Używany Nissan GT-R. Czy to dobry pomysł?
Sportowe Nissany są w naszym kraju coraz popularniejsze. Na różnego rodzaju zlotach i zawodach można zobaczyć wiele profesjonalnie zmodyfikowanych modeli Skyline i 200 SX. Dobrą opinią cieszy się również kultowy już 300 ZX, co odpowiednio przekłada się na ceny zadbanych egzemplarzy. Problem jednak w tym, że wszystkie wymienione auta mają już swoje lata, co oznacza, że koszty utrzymania mogą być wyższe niż serwisowanie niejednego nowego samochodu klasy premium. Na szczęście, jeśli ktoś szuka „świeżego japończyka”, Nissan od kilku lat ma w ofercie GT-R-a. Auto, które jest świetnym podsumowaniem sportowych aspiracji japońskiego producenta.
Samochód został oficjalnie wprowadzony do sprzedaży w 2008 roku. O tym jak udany jest to produkt, świadczyć może przyznanie mu rok później tytułu „World Performance Car of the Year”. Czy słusznie? Jak najbardziej. Wystarczy spojrzeć na dane techniczne tego auta. Podwójnie turbodoładowany silnik V6 o pojemności 3,8 litra generuje moc od 480 do 550 KM (w zależności od tego z jaką wersją mamy do czynienia - co roku wraz z liftingiem moc była zwiększana). W najnowszej i najmocniejszej odmianie, rozpędzenie GT-R-a od 0 do 100 km/h trwa... 2,8 s! Do tego wszystkiego dochodzi napęd na 4 koła i dwusprzęgłowa skrzynia biegów.

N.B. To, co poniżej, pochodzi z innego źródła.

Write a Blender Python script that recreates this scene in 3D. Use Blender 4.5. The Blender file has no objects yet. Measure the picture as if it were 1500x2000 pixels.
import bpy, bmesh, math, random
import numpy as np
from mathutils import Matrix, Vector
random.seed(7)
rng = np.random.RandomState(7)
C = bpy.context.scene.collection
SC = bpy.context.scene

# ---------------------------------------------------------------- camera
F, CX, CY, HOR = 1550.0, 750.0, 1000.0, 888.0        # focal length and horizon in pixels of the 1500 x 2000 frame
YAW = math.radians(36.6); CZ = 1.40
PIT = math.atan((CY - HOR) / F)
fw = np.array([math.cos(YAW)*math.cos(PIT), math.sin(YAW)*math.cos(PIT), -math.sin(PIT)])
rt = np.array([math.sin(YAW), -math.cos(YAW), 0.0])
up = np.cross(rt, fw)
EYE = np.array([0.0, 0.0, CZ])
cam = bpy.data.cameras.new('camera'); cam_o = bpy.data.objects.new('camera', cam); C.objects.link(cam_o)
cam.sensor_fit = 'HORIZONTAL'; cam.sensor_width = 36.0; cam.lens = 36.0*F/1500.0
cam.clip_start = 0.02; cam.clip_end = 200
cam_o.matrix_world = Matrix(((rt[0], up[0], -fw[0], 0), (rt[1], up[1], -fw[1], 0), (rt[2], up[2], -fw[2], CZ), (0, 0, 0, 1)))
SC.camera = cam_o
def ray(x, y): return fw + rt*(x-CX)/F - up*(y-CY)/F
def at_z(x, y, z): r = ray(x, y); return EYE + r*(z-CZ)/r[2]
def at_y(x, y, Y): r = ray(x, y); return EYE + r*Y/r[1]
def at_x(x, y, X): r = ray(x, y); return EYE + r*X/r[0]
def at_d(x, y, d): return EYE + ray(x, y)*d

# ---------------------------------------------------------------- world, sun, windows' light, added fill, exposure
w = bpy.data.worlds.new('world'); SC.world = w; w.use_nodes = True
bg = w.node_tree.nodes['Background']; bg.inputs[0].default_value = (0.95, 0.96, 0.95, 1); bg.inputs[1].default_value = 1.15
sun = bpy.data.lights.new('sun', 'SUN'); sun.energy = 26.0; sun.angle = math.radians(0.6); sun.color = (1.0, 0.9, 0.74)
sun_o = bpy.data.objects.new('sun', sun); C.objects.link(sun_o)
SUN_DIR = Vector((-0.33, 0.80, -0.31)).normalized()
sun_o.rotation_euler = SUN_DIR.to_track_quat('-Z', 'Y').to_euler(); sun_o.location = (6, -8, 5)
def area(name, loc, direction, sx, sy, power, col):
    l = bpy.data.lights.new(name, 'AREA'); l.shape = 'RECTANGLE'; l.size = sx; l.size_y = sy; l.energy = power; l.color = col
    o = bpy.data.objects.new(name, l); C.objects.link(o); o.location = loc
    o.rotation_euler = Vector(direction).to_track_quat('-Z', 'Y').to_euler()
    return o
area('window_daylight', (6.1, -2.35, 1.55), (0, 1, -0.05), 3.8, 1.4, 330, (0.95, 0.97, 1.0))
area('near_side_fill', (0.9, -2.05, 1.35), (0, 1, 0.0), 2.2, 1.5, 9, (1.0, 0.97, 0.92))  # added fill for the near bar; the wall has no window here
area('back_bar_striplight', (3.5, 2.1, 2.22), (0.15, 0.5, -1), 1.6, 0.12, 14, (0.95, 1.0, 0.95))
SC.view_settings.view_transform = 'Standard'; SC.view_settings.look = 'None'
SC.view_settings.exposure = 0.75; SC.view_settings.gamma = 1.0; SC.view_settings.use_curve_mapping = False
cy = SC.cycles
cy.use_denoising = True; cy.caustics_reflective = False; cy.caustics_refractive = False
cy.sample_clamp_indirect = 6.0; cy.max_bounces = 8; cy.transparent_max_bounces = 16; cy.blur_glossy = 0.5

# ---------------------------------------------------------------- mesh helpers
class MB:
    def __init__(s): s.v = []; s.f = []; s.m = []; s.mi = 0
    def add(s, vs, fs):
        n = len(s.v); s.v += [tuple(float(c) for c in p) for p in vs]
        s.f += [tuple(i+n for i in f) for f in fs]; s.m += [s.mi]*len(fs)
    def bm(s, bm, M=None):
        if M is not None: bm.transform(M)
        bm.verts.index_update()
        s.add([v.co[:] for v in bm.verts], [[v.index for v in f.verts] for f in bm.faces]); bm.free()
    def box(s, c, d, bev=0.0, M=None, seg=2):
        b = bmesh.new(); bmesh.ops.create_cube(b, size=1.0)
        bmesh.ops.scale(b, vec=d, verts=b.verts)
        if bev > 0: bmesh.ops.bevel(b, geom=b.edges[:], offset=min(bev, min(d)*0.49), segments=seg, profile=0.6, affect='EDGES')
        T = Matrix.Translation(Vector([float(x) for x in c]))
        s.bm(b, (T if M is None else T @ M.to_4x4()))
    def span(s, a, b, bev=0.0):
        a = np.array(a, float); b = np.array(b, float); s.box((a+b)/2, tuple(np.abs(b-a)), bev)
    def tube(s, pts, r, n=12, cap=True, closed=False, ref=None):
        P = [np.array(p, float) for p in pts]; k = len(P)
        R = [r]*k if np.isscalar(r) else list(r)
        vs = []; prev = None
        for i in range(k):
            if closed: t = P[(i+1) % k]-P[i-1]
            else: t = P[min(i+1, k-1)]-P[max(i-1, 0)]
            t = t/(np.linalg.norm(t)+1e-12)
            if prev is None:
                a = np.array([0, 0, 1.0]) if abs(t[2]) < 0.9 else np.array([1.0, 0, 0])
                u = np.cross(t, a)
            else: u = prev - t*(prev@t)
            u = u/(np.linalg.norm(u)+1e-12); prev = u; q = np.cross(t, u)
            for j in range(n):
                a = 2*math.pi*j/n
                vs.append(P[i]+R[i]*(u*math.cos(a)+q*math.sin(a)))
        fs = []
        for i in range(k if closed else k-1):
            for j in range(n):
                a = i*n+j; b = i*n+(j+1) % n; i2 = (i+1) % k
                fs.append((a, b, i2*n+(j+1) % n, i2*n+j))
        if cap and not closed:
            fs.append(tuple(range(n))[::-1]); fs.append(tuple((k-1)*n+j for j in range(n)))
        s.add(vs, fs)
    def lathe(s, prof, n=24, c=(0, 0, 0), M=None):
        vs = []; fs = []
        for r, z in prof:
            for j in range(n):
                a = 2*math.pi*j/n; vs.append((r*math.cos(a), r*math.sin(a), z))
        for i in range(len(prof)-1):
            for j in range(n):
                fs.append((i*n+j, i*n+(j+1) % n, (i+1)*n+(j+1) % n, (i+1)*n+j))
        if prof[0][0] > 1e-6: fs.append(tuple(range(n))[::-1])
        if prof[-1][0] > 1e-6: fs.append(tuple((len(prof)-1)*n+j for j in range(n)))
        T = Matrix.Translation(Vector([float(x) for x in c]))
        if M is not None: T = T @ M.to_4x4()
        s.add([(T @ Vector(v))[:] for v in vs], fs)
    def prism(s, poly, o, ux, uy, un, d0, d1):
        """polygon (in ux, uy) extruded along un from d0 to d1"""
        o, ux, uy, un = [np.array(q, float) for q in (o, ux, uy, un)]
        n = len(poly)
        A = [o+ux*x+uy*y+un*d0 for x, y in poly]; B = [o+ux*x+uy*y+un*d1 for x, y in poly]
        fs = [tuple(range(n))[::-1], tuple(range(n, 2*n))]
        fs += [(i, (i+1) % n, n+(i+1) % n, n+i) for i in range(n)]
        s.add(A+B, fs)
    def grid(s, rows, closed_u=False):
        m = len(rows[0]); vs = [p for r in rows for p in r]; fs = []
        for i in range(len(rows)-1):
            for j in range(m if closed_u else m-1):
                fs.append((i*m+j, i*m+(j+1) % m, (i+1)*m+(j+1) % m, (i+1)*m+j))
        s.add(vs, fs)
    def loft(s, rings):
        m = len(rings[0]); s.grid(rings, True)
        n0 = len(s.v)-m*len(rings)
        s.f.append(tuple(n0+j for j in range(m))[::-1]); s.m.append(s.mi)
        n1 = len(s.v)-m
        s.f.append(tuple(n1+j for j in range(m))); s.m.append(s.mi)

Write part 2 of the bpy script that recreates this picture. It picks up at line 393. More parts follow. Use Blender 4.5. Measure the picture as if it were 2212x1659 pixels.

Tutaj jednak należy dodać, że przekładnia ta słynie z awaryjności, a jej wymiana jest bardzo kosztowna – dotyczy to szczególnie tych tańszych egzemplarzy z pierwszych lat produkcji.
Osiągi to jednak nie wszystko. Na tym poziomie cenowym ważny jest również wygląd. GT-R ma i jedno i drugie. Co prawda nie prezentuje się, jakby wczoraj przyleciał z odległej planety, a złośliwi mogą wymieniać kilka innych przykładów, o wiele bardziej drapieżnych samochodów. Problem w tym, że będą one wyraźnie droższe i bardziej ostentacyjne stylistycznie, co nie każdemu może odpowiadać.
W przypadku tego auta proporcje wyważono właściwie – sylwetka jest muskularna, przy czym samochód zachował swój dostojny urok. Jednym słowem GT-R może świetnie sprawdzić się również w codziennej eksploatacji, a nie tylko podczas jazdy na torze. Nie znajdziecie w nim dwumetrowego spoilera na tylnej klapie, ani zawieszenia tak niskiego, że nawet najmniejszy próg zwalniający będzie wyzwaniem porównywalnym do pokonania jednego z odcinków Camel Trophy. I dobrze.
Twarde plastiki, fotele o komforcie porównywalnym z siedziskiem w tramwaju – tym GT-R na szczęście nas nie uraczy. Jakość materiałów wykończeniowych jest na najwyższym poziomie, a deska rozdzielcza zaprojektowana została tak, aby wszystkie najważniejsze przełączniki były w zasięgu rąk kierowcy. Ekran umieszczony na konsoli środkowej nie jest pospolitym gadżetem – możemy na nim obserwować wszystkie najważniejsze wskazania parametrów naszego Nissana. Kropką nad „i” są świetnie wyprofilowane kubełkowe fotele.
GT-Rów w Polsce jest coraz więcej. Najtańsze egzemplarze można kupić już za ok. 170 tys. zł, a więc tyle, ile kosztuje dobrze wyposażony Volkswagen Passat. W większości będą to samochody sprowadzone zza oceanu. Jeśli ktoś poszukuje nieco bardziej ekstrawaganckiego auta, to warto rozejrzeć się za granicą, za jedną z kilku fabrycznych wersji, takich jak Black Edition, Premium Edition, Egoist, czy SpecV. W ofertach pojazdów używanych, nie brak również profesjonalnie zmodyfikowanych GT-R-ów. Pamiętajmy jednak, że zakup takiego auta w okazyjnej cenie może się na nas później zemścić. Części są tu bowiem bardzo drogie.